• THE REQUEST: Quote all of the data exactly as given. Skip every picture it contains.

• RAW DATA:

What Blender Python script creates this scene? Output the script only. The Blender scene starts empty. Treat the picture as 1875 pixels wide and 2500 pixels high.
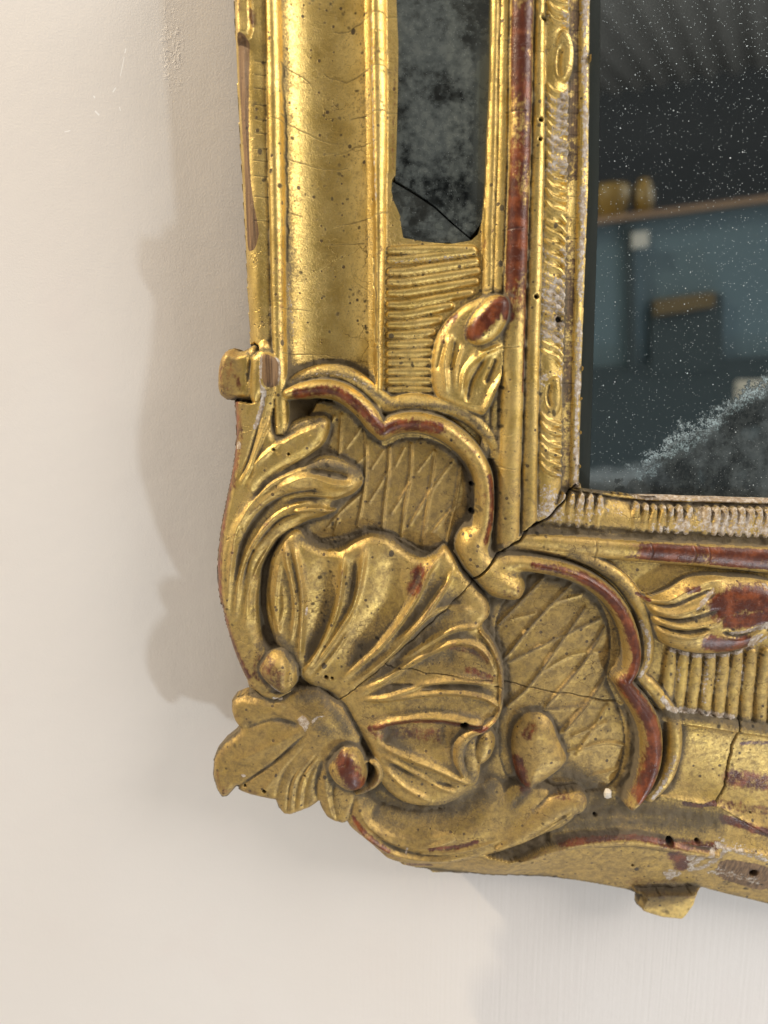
import bpy, math
import numpy as np
from mathutils import Vector
rng = np.random.default_rng(7)
S = bpy.context.scene
COL = S.collection
# ------------------------------------------------------------------ camera
PITCH = math.radians(10.0); FPX = 1806.0; CX, CY = 937.5, 1250.0
CAMY = -0.450
cam = bpy.data.cameras.new('camera'); camo = bpy.data.objects.new('camera', cam); COL.objects.link(camo)
camo.location = (0, CAMY, 0); camo.rotation_euler = (math.pi/2-PITCH, 0, 0)
cam.sensor_fit = 'VERTICAL'; cam.sensor_height = 36.0; cam.lens = 36.0*FPX/2500.0
cam.clip_start = 0.02; cam.clip_end = 60
cam.dof.use_dof = True; cam.dof.focus_distance = 0.41; cam.dof.aperture_fstop = 4.0
S.camera = camo
# ------------------------------------------------------------------ world, lamps, exposure
W = bpy.data.worlds.new('World'); S.world = W; W.use_nodes = True
bg = W.node_tree.nodes['Background']; bg.inputs[0].default_value = (0.83, 0.76, 0.695, 1); bg.inputs[1].default_value = 0.74
S.view_settings.view_transform = 'Standard'; S.view_settings.look = 'None'
S.view_settings.exposure = 0.21; S.view_settings.gamma = 1.0
def lamp(name, kind, loc, target, power, col, size):
    l = bpy.data.lights.new(name, kind); o = bpy.data.objects.new(name, l); COL.objects.link(o)
    o.location = loc; o.rotation_euler = (Vector(target)-Vector(loc)).to_track_quat('-Z', 'Y').to_euler()
    l.energy = power; l.color = col
    if kind == 'AREA': l.shape = 'DISK'; l.size = size
    elif kind == 'SPOT': l.shadow_soft_size = size; l.spot_size = math.radians(100); l.spot_blend = .6
    else: l.shadow_soft_size = size
    return o
lamp('low_lamp', 'POINT', (1.10, -1.08, -1.45), (0, 0, 0), 44, (0.82, 0.92, 1.0), .045)
lamp('warm_lamp', 'POINT', (-1.78, -0.405, 1.78), (-.05, 0, -.2), 265, (1.0, 0.84, 0.60), .018)
lamp('room_light', 'AREA', (2.75, -1.5, 1.6), (0, 0, -.05), 84, (1.0, 0.94, 0.88), 1.9)
# ------------------------------------------------------------------ pixel <-> place
cp, sp = math.cos(PITCH), math.sin(PITCH)
def at(u, v, h):                 # a point seen at photograph pixel (u,v), h mm in front of the wall
    u = np.asarray(u, float); v = np.asarray(v, float)
    a = (u-CX)/FPX; b = (CY-v)/FPX
    dx, dy, dz = a, cp+b*sp, -sp+b*cp
    t = (-np.asarray(h, float)/1000-CAMY)/dy
    return dx*t, dz*t
def proj(X, Z, h):
    y = -h/1000-CAMY
    zc = y*cp-Z*sp; yc = y*sp+Z*cp
    return CX+FPX*X/zc, CY-FPX*yc/zc
HREF = 48.0
K = {'A': (550, 0, .4219), 'B': (1150, 0, .437), 'C': (500, 800, .4521), 'D': (1150, 800, .437), 'E': (500, 1250, .4219),
     'F': (1150, 1250, .437), 'G': (1050, 1650, .4973), 'H': (900, 1700, .5877), 'V': (0, 0, 1.1302), 'S': (0, 0, 1.0), 'T': (1050, 1123, .5186), 'U': (488, 830, .4593)}
def P(k, pts, h=50):             # traced points -> coordinates in the frame's reference plane
    ox, oy, s = K[k]
    a = np.array([p[:2] for p in pts], float)*s+np.array([ox, oy])
    X, Z = at(a[:, 0], a[:, 1], h); u, v = proj(X, Z, HREF)
    return np.stack([u, v], 1)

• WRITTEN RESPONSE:
What Blender Python script creates this scene? Output the script only. The Blender scene starts empty. Treat the picture as 1875 pixels wide and 2500 pixels high.
import bpy, math
import numpy as np
from mathutils import Vector
rng = np.random.default_rng(7)
S = bpy.context.scene
COL = S.collection
# ------------------------------------------------------------------ camera
PITCH = math.radians(10.0); FPX = 1806.0; CX, CY = 937.5, 1250.0
CAMY = -0.450
cam = bpy.data.cameras.new('camera'); camo = bpy.data.objects.new('camera', cam); COL.objects.link(camo)
camo.location = (0, CAMY, 0); camo.rotation_euler = (math.pi/2-PITCH, 0, 0)
cam.sensor_fit = 'VERTICAL'; cam.sensor_height = 36.0; cam.lens = 36.0*FPX/2500.0
cam.clip_start = 0.02; cam.clip_end = 60
cam.dof.use_dof = True; cam.dof.focus_distance = 0.41; cam.dof.aperture_fstop = 4.0
S.camera = camo
# ------------------------------------------------------------------ world, lamps, exposure
W = bpy.data.worlds.new('World'); S.world = W; W.use_nodes = True
bg = W.node_tree.nodes['Background']; bg.inputs[0].default_value = (0.83, 0.76, 0.695, 1); bg.inputs[1].default_value = 0.74
S.view_settings.view_transform = 'Standard'; S.view_settings.look = 'None'
S.view_settings.exposure = 0.21; S.view_settings.gamma = 1.0
def lamp(name, kind, loc, target, power, col, size):
    l = bpy.data.lights.new(name, kind); o = bpy.data.objects.new(name, l); COL.objects.link(o)
    o.location = loc; o.rotation_euler = (Vector(target)-Vector(loc)).to_track_quat('-Z', 'Y').to_euler()
    l.energy = power; l.color = col
    if kind == 'AREA': l.shape = 'DISK'; l.size = size
    elif kind == 'SPOT': l.shadow_soft_size = size; l.spot_size = math.radians(100); l.spot_blend = .6
    else: l.shadow_soft_size = size
    return o
lamp('low_lamp', 'POINT', (1.10, -1.08, -1.45), (0, 0, 0), 44, (0.82, 0.92, 1.0), .045)
lamp('warm_lamp', 'POINT', (-1.78, -0.405, 1.78), (-.05, 0, -.2), 265, (1.0, 0.84, 0.60), .018)
lamp('room_light', 'AREA', (2.75, -1.5, 1.6), (0, 0, -.05), 84, (1.0, 0.94, 0.88), 1.9)
# ------------------------------------------------------------------ pixel <-> place
cp, sp = math.cos(PITCH), math.sin(PITCH)
def at(u, v, h):                 # a point seen at photograph pixel (u,v), h mm in front of the wall
    u = np.asarray(u, float); v = np.asarray(v, float)
    a = (u-CX)/FPX; b = (CY-v)/FPX
    dx, dy, dz = a, cp+b*sp, -sp+b*cp
    t = (-np.asarray(h, float)/1000-CAMY)/dy
    return dx*t, dz*t
def proj(X, Z, h):
    y = -h/1000-CAMY
    zc = y*cp-Z*sp; yc = y*sp+Z*cp
    return CX+FPX*X/zc, CY-FPX*yc/zc
HREF = 48.0
K = {'A': (550, 0, .4219), 'B': (1150, 0, .437), 'C': (500, 800, .4521), 'D': (1150, 800, .437), 'E': (500, 1250, .4219),
     'F': (1150, 1250, .437), 'G': (1050, 1650, .4973), 'H': (900, 1700, .5877), 'V': (0, 0, 1.1302), 'S': (0, 0, 1.0), 'T': (1050, 1123, .5186), 'U': (488, 830, .4593)}
def P(k, pts, h=50):             # traced points -> coordinates in the frame's reference plane
    ox, oy, s = K[k]
    a = np.array([p[:2] for p in pts], float)*s+np.array([ox, oy])
    X, Z = at(a[:, 0], a[:, 1], h); u, v = proj(X, Z, HREF)
    return np.stack([u, v], 1)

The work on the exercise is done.